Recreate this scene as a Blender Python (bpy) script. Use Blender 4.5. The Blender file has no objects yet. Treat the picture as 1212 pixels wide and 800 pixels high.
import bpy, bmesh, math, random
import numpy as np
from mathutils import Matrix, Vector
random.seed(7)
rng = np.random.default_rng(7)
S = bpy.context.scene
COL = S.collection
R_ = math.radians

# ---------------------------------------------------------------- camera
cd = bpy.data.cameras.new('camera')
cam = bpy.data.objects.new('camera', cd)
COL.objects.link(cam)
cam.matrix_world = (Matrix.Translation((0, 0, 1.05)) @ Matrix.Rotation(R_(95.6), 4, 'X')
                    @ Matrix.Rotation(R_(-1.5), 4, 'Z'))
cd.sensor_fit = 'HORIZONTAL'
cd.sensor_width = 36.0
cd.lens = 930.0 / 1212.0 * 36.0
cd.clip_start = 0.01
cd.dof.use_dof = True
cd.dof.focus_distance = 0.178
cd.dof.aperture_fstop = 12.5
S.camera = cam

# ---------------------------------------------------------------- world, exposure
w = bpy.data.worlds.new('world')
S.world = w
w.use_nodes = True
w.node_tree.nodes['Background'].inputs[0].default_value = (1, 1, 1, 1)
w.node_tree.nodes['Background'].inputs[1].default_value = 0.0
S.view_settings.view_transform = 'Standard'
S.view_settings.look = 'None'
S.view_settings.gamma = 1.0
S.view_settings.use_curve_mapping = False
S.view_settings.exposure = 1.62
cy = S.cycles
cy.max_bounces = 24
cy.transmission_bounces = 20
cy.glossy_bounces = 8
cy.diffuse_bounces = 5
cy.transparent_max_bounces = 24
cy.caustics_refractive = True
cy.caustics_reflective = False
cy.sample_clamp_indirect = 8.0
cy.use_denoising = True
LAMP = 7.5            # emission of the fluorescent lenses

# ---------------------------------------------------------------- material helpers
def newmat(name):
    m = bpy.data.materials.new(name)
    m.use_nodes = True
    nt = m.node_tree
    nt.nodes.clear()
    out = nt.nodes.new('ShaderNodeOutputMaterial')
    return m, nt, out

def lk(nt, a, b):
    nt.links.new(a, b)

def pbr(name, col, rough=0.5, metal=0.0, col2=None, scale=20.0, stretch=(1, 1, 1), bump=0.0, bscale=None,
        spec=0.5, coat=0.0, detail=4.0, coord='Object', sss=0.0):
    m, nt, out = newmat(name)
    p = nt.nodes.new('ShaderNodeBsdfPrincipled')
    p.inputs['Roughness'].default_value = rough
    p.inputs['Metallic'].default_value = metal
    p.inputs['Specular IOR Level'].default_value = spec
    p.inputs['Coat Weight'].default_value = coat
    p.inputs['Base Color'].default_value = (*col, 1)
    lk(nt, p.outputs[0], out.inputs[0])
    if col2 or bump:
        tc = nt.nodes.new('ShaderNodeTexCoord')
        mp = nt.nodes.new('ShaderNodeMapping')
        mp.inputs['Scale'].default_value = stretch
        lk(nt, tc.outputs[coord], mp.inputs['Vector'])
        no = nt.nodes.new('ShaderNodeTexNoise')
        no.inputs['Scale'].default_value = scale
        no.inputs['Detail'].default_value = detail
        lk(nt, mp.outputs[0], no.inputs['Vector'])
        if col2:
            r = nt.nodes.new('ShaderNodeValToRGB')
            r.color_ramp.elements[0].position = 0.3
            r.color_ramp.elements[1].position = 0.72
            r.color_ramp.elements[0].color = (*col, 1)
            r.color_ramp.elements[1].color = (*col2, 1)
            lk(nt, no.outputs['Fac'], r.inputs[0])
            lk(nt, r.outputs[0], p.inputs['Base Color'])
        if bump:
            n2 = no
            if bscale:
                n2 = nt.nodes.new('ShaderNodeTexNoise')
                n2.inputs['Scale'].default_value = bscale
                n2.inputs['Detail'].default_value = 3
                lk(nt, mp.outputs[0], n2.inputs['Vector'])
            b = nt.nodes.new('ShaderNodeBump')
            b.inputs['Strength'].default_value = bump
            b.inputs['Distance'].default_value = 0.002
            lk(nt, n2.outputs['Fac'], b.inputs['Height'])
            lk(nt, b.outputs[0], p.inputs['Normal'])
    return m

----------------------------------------

**What this task involves**
Reproduce the data in its entirety, matching each character.

**Exercise response**
Recreate this scene as a Blender Python (bpy) script. Use Blender 4.5. The Blender file has no objects yet. Treat the picture as 1212 pixels wide and 800 pixels high.
import bpy, bmesh, math, random
import numpy as np
from mathutils import Matrix, Vector
random.seed(7)
rng = np.random.default_rng(7)
S = bpy.context.scene
COL = S.collection
R_ = math.radians

# ---------------------------------------------------------------- camera
cd = bpy.data.cameras.new('camera')
cam = bpy.data.objects.new('camera', cd)
COL.objects.link(cam)
cam.matrix_world = (Matrix.Translation((0, 0, 1.05)) @ Matrix.Rotation(R_(95.6), 4, 'X')
                    @ Matrix.Rotation(R_(-1.5), 4, 'Z'))
cd.sensor_fit = 'HORIZONTAL'
cd.sensor_width = 36.0
cd.lens = 930.0 / 1212.0 * 36.0
cd.clip_start = 0.01
cd.dof.use_dof = True
cd.dof.focus_distance = 0.178
cd.dof.aperture_fstop = 12.5
S.camera = cam

# ---------------------------------------------------------------- world, exposure
w = bpy.data.worlds.new('world')
S.world = w
w.use_nodes = True
w.node_tree.nodes['Background'].inputs[0].default_value = (1, 1, 1, 1)
w.node_tree.nodes['Background'].inputs[1].default_value = 0.0
S.view_settings.view_transform = 'Standard'
S.view_settings.look = 'None'
S.view_settings.gamma = 1.0
S.view_settings.use_curve_mapping = False
S.view_settings.exposure = 1.62
cy = S.cycles
cy.max_bounces = 24
cy.transmission_bounces = 20
cy.glossy_bounces = 8
cy.diffuse_bounces = 5
cy.transparent_max_bounces = 24
cy.caustics_refractive = True
cy.caustics_reflective = False
cy.sample_clamp_indirect = 8.0
cy.use_denoising = True
LAMP = 7.5            # emission of the fluorescent lenses

# ---------------------------------------------------------------- material helpers
def newmat(name):
    m = bpy.data.materials.new(name)
    m.use_nodes = True
    nt = m.node_tree
    nt.nodes.clear()
    out = nt.nodes.new('ShaderNodeOutputMaterial')
    return m, nt, out

def lk(nt, a, b):
    nt.links.new(a, b)

def pbr(name, col, rough=0.5, metal=0.0, col2=None, scale=20.0, stretch=(1, 1, 1), bump=0.0, bscale=None,
        spec=0.5, coat=0.0, detail=4.0, coord='Object', sss=0.0):
    m, nt, out = newmat(name)
    p = nt.nodes.new('ShaderNodeBsdfPrincipled')
    p.inputs['Roughness'].default_value = rough
    p.inputs['Metallic'].default_value = metal
    p.inputs['Specular IOR Level'].default_value = spec
    p.inputs['Coat Weight'].default_value = coat
    p.inputs['Base Color'].default_value = (*col, 1)
    lk(nt, p.outputs[0], out.inputs[0])
    if col2 or bump:
        tc = nt.nodes.new('ShaderNodeTexCoord')
        mp = nt.nodes.new('ShaderNodeMapping')
        mp.inputs['Scale'].default_value = stretch
        lk(nt, tc.outputs[coord], mp.inputs['Vector'])
        no = nt.nodes.new('ShaderNodeTexNoise')
        no.inputs['Scale'].default_value = scale
        no.inputs['Detail'].default_value = detail
        lk(nt, mp.outputs[0], no.inputs['Vector'])
        if col2:
            r = nt.nodes.new('ShaderNodeValToRGB')
            r.color_ramp.elements[0].position = 0.3
            r.color_ramp.elements[1].position = 0.72
            r.color_ramp.elements[0].color = (*col, 1)
            r.color_ramp.elements[1].color = (*col2, 1)
            lk(nt, no.outputs['Fac'], r.inputs[0])
            lk(nt, r.outputs[0], p.inputs['Base Color'])
        if bump:
            n2 = no
            if bscale:
                n2 = nt.nodes.new('ShaderNodeTexNoise')
                n2.inputs['Scale'].default_value = bscale
                n2.inputs['Detail'].default_value = 3
                lk(nt, mp.outputs[0], n2.inputs['Vector'])
            b = nt.nodes.new('ShaderNodeBump')
            b.inputs['Strength'].default_value = bump
            b.inputs['Distance'].default_value = 0.002
            lk(nt, n2.outputs['Fac'], b.inputs['Height'])
            lk(nt, b.outputs[0], p.inputs['Normal'])
    return m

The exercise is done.